Приблизившись к берегу, самолет тут же попал под огонь истребителей и зенитных батарей. Двигатели взвыли, когда пилот предпринял маневр уклонения, поднявшись по спирали до 4 тысяч футов и вновь резко нырнув вниз. На каждом вираже желудок Чапмена пытался вывернуться наизнанку. А когда в хвосте самолета глухо зарокотал пулемет, его кишки вновь заплясали какой-то дикий танец.

Над зоной высадки Чапмен вывалился из люка в темноту и летел к земле двенадцать ужасных минут, мотаясь под сильными ударами ветра и отчаянно пытаясь удержать огромный чемодан с радиопередатчиком и фотографическим оборудованием. Где-то над Кембриджем, вцепившись в свой объемный багаж, он изверг из себя остатки торжественного обеда в «Лютеции».

Второе приземление Эдди оказалось еще хуже, чем предыдущее. Отчаянно болтаясь на ветру, он едва избежал встречи с забором и тут же врезался в сельскую дорогу между Кембриджем и Ньюмаркетом. От удара он потерял сознание. Пролежав без движения пятнадцать минут, он, шатаясь, поднялся на ноги. Все еще покачиваясь, он отстегнул парашютный ранец, завернул комбинезон, перчатки, наколенники, ремень и саперную лопатку в парашют, бросив сверток под забор. Все еще оглушенный, он постучался в ближайший дом и объяснил открывшей ему женщине, что совершил вынужденную посадку. Едва взглянув на его гражданскую одежду, женщина в ужасе завизжала и захлопнула дверь перед его носом. Чапмен рванул прочь со всей скоростью, на которую были способны его дрожащие ноги, страшась выстрела в спину из дробовика. Да, не на такую встречу он рассчитывал!..

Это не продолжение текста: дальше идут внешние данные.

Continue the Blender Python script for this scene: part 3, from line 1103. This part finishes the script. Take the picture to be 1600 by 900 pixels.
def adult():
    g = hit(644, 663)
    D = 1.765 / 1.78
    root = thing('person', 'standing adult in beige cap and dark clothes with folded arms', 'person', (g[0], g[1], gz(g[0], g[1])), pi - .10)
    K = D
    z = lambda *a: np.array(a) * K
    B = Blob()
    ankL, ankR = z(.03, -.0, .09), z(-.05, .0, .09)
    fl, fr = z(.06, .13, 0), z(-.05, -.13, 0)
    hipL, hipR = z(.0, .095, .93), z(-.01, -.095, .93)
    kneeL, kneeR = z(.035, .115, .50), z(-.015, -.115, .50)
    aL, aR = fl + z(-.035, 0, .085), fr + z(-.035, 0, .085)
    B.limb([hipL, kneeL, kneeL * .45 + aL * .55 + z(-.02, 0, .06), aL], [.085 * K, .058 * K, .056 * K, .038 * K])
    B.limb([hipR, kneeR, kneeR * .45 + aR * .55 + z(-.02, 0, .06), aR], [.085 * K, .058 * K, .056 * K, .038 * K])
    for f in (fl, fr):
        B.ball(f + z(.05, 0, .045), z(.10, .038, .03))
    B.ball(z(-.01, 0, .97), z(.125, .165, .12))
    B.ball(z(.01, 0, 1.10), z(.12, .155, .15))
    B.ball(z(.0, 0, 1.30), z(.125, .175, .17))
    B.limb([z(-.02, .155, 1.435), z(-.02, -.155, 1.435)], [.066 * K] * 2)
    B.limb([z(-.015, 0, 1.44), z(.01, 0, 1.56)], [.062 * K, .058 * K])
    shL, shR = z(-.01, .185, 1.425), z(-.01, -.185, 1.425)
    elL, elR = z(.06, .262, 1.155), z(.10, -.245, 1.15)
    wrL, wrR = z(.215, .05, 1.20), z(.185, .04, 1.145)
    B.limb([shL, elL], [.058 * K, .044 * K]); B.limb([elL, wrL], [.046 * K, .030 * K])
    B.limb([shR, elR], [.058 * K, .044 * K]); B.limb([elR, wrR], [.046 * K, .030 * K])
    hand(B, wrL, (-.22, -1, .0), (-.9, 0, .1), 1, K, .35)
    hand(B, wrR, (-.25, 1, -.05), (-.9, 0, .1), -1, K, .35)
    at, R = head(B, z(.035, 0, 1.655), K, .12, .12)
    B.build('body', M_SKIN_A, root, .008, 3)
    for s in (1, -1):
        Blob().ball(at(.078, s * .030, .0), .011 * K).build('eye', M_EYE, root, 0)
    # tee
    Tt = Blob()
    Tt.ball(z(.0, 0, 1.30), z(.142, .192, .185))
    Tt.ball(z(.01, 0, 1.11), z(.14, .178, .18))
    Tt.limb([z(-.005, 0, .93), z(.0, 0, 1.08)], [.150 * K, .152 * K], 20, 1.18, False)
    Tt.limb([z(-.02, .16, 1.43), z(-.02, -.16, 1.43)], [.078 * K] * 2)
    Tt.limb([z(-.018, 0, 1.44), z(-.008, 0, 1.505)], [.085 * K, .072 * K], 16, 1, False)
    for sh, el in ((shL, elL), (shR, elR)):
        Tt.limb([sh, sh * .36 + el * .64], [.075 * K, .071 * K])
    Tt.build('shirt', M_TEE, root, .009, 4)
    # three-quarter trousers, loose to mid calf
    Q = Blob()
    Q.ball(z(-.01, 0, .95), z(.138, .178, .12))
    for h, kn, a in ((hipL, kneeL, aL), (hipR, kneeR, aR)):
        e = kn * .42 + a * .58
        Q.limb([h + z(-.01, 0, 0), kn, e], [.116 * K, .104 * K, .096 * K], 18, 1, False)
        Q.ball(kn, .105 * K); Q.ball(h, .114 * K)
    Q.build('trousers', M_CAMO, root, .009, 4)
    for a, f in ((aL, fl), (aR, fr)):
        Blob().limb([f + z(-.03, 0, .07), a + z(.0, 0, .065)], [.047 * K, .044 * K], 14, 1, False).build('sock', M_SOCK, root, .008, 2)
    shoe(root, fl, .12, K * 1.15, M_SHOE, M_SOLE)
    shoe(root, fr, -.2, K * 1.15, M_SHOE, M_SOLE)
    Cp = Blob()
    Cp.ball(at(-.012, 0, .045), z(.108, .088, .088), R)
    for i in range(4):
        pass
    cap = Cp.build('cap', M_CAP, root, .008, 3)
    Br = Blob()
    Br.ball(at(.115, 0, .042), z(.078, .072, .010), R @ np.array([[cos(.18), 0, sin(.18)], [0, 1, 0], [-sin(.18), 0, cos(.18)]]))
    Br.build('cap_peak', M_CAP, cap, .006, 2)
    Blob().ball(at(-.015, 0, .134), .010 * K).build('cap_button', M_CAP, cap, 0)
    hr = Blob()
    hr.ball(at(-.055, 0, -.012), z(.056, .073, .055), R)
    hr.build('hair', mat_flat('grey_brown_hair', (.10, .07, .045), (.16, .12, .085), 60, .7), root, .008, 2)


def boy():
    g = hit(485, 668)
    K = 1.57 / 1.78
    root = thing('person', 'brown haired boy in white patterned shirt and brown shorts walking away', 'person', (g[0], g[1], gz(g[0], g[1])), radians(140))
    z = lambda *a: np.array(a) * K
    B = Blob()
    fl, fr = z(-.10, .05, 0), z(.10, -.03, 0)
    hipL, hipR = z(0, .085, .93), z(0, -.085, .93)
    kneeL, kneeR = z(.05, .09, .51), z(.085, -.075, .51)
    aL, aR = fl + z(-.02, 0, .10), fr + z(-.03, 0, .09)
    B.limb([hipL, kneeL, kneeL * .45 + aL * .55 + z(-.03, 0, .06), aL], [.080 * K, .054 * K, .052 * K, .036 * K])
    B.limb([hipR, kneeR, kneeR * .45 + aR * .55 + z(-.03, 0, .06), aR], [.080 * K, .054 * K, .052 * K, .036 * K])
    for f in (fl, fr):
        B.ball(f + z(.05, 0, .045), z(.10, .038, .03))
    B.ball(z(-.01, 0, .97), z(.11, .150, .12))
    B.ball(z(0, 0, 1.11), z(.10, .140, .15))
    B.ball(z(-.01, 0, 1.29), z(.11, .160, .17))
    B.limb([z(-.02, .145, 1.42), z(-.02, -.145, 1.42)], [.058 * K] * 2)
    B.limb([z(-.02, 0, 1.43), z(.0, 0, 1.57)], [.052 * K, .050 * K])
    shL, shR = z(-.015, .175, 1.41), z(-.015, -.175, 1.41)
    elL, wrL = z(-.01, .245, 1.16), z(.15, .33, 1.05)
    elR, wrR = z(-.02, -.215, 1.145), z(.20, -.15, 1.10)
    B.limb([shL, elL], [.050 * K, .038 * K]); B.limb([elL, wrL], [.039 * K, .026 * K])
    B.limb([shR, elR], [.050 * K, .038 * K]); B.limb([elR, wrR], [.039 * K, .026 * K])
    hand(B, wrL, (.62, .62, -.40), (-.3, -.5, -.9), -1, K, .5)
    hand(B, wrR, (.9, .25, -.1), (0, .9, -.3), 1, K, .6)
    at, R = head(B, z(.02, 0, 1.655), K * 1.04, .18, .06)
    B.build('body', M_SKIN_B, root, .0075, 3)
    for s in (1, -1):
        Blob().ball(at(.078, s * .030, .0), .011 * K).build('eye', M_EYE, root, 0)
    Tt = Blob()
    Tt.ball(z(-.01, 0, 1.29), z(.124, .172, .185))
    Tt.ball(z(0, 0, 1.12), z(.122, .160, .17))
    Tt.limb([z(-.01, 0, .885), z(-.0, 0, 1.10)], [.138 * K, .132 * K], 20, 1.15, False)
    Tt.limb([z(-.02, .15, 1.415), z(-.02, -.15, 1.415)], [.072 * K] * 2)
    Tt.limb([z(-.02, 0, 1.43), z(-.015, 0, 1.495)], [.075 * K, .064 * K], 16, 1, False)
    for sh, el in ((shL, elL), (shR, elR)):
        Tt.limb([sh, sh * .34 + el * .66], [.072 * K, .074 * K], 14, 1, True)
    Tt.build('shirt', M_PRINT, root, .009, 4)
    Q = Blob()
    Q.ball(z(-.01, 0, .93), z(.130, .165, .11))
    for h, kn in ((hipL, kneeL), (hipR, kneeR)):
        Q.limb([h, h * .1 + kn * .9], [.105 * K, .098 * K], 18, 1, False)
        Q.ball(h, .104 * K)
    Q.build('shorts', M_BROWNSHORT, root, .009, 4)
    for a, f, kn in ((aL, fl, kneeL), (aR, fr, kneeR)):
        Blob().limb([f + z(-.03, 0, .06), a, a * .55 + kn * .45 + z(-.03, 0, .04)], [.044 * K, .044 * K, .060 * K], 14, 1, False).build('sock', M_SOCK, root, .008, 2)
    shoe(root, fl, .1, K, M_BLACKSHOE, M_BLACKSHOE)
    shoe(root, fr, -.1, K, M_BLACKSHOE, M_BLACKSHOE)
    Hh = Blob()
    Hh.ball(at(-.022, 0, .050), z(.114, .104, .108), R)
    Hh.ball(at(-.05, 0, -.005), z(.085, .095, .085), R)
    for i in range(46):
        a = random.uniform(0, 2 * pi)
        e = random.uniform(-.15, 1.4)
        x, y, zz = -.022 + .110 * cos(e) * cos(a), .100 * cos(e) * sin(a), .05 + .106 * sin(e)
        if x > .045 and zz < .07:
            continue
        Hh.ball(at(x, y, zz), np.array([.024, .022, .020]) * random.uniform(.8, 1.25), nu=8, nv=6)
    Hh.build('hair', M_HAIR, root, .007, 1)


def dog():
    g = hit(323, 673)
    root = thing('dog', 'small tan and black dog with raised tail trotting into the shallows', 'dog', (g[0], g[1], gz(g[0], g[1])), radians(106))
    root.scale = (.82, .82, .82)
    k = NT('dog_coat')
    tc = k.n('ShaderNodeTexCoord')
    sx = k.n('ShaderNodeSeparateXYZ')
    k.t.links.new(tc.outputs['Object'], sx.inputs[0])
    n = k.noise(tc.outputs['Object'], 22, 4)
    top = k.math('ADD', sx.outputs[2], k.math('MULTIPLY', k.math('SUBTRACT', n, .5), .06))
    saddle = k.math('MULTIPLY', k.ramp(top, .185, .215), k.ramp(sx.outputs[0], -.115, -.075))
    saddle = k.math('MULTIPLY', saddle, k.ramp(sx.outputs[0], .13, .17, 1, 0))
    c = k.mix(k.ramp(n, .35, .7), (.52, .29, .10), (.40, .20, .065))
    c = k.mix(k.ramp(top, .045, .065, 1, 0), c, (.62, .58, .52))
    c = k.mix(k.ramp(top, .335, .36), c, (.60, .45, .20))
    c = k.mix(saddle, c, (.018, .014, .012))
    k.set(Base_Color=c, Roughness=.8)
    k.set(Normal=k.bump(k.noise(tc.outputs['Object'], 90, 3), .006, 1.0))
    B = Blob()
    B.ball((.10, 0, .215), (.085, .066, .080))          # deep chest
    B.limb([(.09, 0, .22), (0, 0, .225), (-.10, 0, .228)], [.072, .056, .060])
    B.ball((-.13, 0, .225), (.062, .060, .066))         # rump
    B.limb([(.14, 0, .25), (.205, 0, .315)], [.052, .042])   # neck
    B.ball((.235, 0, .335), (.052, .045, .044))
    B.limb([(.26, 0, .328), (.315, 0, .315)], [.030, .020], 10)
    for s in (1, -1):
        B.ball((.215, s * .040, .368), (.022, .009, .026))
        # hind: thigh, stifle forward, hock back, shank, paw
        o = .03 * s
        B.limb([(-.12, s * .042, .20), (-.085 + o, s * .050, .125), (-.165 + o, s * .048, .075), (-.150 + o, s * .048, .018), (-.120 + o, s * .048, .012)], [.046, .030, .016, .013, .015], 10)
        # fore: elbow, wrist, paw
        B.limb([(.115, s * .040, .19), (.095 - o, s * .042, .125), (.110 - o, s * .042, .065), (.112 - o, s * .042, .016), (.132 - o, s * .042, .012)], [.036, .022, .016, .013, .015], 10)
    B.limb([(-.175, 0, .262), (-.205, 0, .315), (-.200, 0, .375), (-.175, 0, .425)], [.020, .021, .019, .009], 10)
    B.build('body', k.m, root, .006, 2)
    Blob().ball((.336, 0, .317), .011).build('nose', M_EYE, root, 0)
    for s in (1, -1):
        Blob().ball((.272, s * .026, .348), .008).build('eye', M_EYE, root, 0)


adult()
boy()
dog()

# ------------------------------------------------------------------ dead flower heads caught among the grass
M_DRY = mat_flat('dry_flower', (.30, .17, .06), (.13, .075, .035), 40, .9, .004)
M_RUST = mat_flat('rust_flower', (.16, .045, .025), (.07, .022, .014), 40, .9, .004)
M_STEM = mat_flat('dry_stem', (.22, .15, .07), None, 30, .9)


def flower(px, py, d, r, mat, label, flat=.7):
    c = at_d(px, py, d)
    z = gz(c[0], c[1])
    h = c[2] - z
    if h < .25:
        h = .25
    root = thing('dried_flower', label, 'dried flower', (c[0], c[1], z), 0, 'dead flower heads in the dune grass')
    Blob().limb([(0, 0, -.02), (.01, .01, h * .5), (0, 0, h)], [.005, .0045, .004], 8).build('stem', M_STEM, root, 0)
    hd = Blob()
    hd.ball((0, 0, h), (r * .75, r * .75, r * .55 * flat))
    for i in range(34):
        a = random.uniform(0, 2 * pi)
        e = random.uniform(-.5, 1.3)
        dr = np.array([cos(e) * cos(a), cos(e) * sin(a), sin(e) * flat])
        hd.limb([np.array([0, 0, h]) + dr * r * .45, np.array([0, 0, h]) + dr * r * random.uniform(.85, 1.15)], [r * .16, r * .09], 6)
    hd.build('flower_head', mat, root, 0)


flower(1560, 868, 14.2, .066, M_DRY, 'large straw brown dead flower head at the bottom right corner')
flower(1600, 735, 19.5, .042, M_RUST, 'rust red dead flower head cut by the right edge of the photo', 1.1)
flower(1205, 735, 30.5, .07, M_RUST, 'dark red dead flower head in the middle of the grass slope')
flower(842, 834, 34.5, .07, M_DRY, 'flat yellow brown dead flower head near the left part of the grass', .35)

Добравшись до небольшой фермы, он решился попробовать еще раз. На сей раз прием оказался несколько более душевным. Он позвонил в ближайший полицейский участок, дозвонившись до ночного дежурного, который с утомительной тщательностью стал задавать ему стандартные вопросы: имя, место рождения, дата рождения, женат или холост…

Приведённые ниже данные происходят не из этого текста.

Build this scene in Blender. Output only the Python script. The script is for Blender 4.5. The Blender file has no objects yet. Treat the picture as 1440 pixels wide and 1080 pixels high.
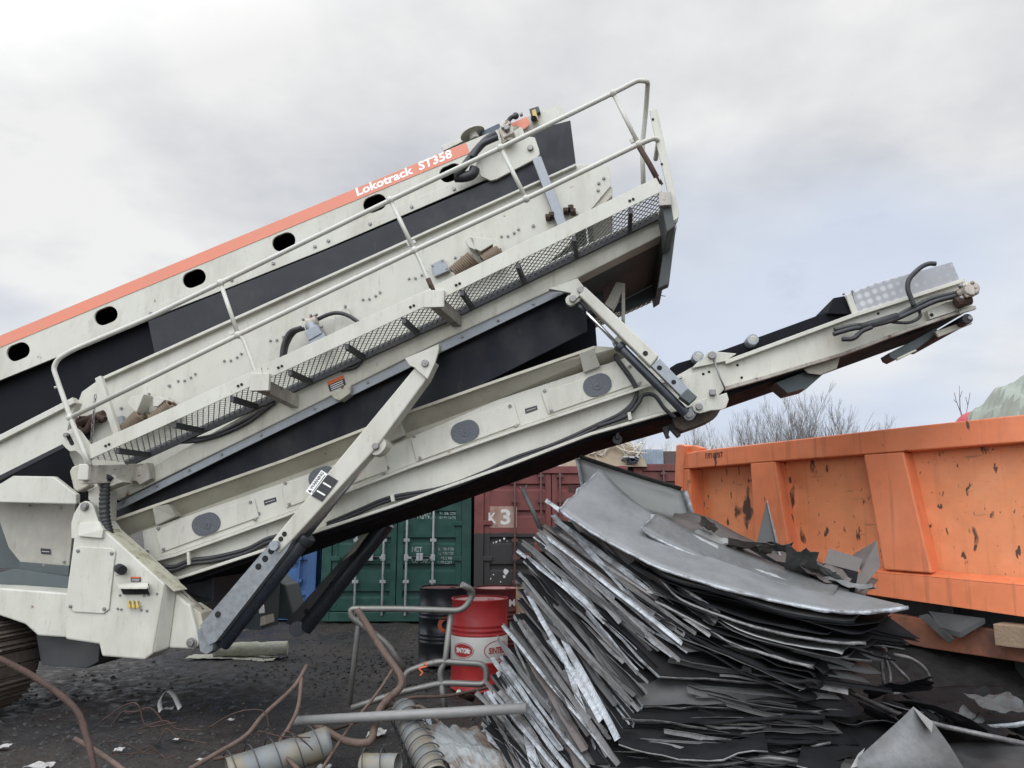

Раздраженный Чапмен резко приказал полисмену найти начальника полиции и сообщить о приземлении британского двойного агента. «Не говорите глупости, — ответил полицейский на другом конце провода. — Ложитесь спать».

Чапмен, разозлившись, заорал: «То же самое мне сказали и в прошлый раз! Позвоните в полицейский участок в Уисбеке. Они должны меня помнить».

В конечном итоге сонного Ронни Рида поднял с постели телефонный звонок. «Это Эдди, — сказал знакомый высокий голос. — Я вернулся, и с новым заданием».

Два часа спустя Чапмен вновь был в «лагере 020» и смотрел на свое отражение в сверкающем монокле Оловянного Глаза Стефенса. Двумя неделями ранее «наиболее секретные источники» перехватили радиограмму из Парижа в Берлин, подписанную фон Грёнингом, интересующимся, «возможна ли операция». В подразделении В1А встревожились: если фон Грёнинг вернулся к работе, Зигзаг вполне может вновь переметнуться на сторону противника. Агент, работавший в Париже, докладывал, что видел в «Лютеции» британца, похожего по описанию на Чапмена, — «скользкий тип, настоящий авантюрист».

И вот этот мошенник, к большому удовольствию Стефенса, сидел перед ним и с беспримерным самодовольством рассказывал о своем почти чудесном спасении, описывал, как «отлично проводил время» в оккупированной Норвегии. «Мужественный и брутальный, Чапмен сумел удовлетворить своих не менее брутальных немецких шефов, — писал Стефенс. — Он прошел через бог знает какие проверки. Он мог перепить самого горького пьяницу в компании немцев и вести столь же разгульный образ жизни, какой вели они все».

После часа беседы Эдди почувствовал себя «уставшим гораздо сильнее, чем требуется для проведения содержательного допроса», хотя даже по беглому опросу стало ясно, что «он обладает огромным объемом разведывательной информации высочайшей ценности». Чапмена уложили в постель в тихом доме на Хилл-стрит, в районе Мэйфер, и он, измученный, провалился в сон. Но Стефенс не спал — он писал и размышлял. Оловянный Глаз был, возможно, наименее сентиментальным офицером во всей секретной службе, а Чапмен к тому же принадлежал сразу к трем категориям людей, сильнее всего им презираемым: шпион, мошенник, аморальный тип. Но этот странный человек произвел на него впечатление и даже тронул его: «Более всего во всей этой истории поражает мужество Чапмена. Есть в ней и кое-что еще: ведь Чапмену удалось выстоять перед германским следствием, обладающим практически неограниченными ресурсами. Он оказал и, вероятно, еще окажет стране неоценимые услуги. За это Чапмен заслужил благодарность от своей родины и прощение за свои преступления». Всем офицерам МИ-5, связанным с делом Зигзага, было отдано распоряжение «относиться к Зигзагу как к вернувшемуся другу, которому мы многим обязаны и который ни в коем случае не находится под подозрением или наблюдением».